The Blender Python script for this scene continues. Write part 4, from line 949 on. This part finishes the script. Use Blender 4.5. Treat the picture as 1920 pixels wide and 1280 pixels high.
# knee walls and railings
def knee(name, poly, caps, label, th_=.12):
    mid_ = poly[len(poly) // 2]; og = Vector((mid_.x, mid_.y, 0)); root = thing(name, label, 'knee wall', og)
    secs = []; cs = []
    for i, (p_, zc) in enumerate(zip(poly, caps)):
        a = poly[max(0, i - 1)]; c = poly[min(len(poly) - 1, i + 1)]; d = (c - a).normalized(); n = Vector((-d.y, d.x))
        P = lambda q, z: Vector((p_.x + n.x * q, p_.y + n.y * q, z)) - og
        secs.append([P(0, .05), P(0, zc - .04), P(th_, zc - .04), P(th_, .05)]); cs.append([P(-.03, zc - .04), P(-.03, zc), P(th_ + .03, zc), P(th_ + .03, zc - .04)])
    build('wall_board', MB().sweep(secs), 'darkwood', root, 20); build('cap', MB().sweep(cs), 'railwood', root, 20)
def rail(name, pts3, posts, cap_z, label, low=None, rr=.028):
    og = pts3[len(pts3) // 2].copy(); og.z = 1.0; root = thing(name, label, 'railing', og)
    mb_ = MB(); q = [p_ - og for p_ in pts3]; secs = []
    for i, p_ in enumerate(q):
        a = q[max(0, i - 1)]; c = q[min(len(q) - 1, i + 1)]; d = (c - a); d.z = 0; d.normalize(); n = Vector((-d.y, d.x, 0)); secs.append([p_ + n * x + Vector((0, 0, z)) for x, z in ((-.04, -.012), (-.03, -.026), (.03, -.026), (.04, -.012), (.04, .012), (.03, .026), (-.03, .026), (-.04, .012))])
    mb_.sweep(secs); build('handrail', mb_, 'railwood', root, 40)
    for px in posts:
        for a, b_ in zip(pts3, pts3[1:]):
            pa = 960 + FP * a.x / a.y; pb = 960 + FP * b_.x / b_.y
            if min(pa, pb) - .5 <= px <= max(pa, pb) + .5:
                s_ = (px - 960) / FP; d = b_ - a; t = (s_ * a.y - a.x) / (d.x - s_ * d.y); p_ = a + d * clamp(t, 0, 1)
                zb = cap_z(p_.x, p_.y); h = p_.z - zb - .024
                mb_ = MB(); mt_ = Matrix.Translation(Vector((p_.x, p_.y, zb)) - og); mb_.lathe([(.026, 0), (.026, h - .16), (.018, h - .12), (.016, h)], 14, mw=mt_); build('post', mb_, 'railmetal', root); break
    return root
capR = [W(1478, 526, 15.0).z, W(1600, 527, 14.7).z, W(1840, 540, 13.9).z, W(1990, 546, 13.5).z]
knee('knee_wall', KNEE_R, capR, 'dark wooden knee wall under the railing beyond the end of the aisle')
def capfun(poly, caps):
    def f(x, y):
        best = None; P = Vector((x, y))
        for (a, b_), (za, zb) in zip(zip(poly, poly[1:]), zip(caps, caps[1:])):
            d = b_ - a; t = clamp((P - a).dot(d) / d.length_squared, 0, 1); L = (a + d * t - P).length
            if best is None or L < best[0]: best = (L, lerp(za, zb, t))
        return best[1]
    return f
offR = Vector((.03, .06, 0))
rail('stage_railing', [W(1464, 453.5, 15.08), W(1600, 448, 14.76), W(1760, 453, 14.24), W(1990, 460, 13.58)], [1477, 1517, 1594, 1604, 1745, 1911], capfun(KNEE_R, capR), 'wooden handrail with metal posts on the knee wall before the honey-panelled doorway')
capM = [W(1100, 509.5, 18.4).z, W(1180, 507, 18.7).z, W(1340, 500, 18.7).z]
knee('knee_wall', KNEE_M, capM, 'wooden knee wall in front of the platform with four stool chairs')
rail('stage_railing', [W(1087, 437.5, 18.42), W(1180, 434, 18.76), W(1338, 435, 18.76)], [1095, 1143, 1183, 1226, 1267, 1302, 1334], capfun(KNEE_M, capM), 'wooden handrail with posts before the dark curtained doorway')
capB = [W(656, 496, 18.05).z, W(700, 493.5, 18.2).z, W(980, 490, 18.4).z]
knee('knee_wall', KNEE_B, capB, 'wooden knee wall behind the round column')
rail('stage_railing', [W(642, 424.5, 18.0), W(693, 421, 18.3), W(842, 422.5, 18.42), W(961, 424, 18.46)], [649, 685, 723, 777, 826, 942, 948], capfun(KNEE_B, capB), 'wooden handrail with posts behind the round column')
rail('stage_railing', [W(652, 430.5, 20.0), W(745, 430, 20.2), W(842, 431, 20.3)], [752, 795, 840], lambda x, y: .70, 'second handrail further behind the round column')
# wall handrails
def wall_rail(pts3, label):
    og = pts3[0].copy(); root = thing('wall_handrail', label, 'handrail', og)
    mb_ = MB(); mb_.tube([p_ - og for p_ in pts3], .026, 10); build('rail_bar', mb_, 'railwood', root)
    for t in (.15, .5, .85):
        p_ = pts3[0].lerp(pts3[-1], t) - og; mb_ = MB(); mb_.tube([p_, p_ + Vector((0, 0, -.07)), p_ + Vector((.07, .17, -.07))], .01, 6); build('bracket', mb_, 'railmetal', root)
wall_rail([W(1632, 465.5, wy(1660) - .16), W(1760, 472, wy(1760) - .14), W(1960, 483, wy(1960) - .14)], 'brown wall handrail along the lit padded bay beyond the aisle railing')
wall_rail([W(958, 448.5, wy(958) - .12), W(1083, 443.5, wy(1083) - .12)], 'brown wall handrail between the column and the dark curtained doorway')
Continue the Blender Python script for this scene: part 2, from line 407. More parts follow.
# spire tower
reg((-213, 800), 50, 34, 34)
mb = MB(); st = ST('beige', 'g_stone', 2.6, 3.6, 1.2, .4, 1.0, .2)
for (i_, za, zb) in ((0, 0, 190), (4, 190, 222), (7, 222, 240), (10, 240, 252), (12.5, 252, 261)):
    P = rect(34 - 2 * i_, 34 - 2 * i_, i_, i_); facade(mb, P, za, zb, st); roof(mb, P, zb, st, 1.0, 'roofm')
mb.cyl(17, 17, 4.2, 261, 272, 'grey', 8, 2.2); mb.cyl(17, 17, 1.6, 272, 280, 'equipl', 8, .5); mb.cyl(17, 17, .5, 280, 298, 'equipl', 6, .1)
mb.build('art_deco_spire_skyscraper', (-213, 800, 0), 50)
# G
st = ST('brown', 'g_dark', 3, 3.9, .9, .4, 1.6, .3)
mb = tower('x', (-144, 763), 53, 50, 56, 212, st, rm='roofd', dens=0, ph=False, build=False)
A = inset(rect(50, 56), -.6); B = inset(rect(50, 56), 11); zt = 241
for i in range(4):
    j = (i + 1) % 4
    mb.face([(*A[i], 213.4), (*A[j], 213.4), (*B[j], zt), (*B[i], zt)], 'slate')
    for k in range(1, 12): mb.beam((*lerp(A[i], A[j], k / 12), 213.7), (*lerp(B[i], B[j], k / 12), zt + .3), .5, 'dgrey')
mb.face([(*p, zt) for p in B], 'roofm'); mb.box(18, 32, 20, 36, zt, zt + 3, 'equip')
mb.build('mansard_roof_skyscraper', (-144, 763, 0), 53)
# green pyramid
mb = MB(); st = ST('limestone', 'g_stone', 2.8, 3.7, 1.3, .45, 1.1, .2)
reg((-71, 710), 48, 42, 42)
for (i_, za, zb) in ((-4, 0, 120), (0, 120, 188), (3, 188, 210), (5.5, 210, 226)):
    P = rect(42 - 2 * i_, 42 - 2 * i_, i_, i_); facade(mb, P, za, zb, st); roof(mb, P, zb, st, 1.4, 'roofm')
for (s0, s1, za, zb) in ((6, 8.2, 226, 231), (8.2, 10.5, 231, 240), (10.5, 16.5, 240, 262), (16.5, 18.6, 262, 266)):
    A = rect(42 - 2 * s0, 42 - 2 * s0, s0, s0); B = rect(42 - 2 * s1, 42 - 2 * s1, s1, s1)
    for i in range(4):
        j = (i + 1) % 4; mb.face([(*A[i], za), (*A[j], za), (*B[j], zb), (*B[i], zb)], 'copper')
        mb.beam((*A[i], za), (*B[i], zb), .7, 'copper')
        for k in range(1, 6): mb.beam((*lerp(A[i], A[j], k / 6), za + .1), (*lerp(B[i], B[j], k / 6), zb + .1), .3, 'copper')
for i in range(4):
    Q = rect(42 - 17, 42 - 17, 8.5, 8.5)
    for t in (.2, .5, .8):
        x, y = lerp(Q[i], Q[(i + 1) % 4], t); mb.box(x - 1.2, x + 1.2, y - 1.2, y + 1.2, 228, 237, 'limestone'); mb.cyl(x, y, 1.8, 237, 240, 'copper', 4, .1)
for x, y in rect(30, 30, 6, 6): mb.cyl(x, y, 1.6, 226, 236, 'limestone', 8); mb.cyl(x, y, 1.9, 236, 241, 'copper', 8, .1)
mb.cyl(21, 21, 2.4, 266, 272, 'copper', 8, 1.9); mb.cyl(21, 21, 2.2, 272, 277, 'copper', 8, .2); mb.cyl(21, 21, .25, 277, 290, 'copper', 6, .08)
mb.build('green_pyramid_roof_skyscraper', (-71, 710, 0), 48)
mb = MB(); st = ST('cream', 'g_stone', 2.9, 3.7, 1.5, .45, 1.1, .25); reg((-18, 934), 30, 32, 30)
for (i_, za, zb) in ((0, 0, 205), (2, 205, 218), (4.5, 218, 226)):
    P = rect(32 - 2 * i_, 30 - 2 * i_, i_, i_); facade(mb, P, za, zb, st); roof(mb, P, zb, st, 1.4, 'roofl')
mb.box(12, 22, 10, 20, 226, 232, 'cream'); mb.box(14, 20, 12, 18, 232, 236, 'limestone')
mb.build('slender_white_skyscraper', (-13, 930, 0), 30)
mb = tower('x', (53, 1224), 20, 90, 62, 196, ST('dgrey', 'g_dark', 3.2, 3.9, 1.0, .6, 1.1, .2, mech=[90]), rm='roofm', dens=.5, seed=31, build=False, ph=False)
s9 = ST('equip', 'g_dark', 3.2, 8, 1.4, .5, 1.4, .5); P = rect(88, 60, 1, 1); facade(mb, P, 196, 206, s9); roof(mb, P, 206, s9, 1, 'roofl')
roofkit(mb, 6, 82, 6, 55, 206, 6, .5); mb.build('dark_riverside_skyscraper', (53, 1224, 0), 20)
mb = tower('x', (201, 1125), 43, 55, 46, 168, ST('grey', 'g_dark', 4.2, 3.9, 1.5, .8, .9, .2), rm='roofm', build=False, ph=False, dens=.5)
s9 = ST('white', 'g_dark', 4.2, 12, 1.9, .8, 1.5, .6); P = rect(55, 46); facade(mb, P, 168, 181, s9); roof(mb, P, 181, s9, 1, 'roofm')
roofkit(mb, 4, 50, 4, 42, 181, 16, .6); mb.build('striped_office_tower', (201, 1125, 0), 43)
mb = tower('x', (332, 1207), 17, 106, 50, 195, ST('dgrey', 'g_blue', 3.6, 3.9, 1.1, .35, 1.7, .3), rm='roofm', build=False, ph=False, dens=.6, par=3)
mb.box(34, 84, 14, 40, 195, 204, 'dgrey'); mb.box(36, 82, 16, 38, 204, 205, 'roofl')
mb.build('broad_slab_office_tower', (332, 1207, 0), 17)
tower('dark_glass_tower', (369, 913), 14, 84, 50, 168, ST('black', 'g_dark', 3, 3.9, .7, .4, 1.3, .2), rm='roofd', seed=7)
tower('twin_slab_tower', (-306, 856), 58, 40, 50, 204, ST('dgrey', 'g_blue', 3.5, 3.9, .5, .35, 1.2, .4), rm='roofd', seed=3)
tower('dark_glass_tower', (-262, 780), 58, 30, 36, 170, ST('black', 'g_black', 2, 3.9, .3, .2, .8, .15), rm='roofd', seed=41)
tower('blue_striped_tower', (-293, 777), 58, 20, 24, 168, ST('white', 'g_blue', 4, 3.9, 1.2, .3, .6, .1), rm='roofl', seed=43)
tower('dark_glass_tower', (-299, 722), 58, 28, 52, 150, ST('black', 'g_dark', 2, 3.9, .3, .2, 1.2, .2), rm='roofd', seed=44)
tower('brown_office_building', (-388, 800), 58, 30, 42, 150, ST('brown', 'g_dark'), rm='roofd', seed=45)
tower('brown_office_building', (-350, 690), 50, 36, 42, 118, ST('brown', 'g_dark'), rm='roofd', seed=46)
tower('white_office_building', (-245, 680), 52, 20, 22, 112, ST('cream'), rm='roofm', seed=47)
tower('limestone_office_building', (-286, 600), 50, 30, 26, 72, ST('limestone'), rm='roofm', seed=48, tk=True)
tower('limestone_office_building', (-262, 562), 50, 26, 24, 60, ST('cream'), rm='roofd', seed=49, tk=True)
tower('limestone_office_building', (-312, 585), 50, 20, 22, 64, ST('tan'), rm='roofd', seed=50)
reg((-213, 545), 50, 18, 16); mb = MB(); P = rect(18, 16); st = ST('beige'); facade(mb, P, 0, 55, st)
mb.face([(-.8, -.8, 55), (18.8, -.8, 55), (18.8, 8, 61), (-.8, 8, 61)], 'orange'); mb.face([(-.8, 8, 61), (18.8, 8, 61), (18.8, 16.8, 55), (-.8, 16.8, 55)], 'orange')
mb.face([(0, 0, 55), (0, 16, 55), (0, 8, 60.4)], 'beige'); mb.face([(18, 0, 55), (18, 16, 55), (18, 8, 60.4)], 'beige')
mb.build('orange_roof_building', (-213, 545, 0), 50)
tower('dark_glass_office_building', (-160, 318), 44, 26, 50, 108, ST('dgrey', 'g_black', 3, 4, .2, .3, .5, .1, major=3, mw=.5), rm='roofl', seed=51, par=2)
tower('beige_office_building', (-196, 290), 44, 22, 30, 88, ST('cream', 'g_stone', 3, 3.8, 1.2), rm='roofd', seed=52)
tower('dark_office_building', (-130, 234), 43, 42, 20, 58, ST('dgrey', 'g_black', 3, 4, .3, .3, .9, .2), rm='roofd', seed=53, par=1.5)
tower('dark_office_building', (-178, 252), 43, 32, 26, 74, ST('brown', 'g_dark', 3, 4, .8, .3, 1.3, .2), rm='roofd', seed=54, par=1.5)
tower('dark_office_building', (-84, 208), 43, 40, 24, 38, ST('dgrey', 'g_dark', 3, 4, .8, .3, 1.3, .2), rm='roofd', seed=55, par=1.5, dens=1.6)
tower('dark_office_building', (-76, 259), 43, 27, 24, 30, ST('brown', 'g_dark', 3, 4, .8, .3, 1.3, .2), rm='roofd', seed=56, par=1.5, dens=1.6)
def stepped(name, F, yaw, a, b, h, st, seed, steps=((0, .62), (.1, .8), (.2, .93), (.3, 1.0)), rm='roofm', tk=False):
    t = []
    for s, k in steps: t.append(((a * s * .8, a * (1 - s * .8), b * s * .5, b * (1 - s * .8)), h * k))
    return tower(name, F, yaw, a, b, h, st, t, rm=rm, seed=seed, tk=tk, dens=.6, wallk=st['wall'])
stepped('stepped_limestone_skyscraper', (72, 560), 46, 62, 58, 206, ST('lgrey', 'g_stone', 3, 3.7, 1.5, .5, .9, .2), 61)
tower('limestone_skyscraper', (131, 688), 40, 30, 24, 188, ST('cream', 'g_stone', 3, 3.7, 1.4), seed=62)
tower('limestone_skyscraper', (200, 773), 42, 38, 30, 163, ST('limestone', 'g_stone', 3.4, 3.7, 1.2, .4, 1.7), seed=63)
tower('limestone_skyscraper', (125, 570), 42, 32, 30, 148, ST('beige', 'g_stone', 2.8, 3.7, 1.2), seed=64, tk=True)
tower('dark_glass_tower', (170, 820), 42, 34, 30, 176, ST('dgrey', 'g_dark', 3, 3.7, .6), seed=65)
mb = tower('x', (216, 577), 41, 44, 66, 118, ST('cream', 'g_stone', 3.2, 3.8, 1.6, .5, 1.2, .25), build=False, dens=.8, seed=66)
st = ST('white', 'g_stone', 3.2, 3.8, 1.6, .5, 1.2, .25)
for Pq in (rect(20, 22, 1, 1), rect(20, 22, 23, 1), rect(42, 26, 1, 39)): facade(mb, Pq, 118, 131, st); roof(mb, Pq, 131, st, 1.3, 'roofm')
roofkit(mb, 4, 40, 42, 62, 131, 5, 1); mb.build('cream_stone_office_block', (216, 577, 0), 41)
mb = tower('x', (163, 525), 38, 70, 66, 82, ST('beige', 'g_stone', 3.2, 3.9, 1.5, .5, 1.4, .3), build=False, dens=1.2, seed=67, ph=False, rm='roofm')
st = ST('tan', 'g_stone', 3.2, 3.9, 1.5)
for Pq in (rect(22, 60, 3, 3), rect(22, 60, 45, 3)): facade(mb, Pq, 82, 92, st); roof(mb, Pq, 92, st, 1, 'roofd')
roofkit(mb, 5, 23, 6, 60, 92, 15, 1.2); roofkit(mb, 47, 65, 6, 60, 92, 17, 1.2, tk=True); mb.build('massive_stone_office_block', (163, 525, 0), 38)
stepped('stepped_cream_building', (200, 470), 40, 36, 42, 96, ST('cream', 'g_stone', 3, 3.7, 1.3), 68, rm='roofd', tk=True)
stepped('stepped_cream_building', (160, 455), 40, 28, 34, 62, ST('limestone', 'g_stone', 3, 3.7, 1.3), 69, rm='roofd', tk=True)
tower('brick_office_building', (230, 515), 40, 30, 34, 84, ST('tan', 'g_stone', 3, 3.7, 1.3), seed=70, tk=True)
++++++
§ EXERCISE DESCRIPTION
Copy out all lines where the word "Python" appears.

§ SOLUTION FOR THIS TASK
The Blender Python script for this scene continues. Write part 4, from line 949 on. This part finishes the script. Use Blender 4.5. Treat the picture as 1920 pixels wide and 1280 pixels high.
Continue the Blender Python script for this scene: part 2, from line 407. More parts follow.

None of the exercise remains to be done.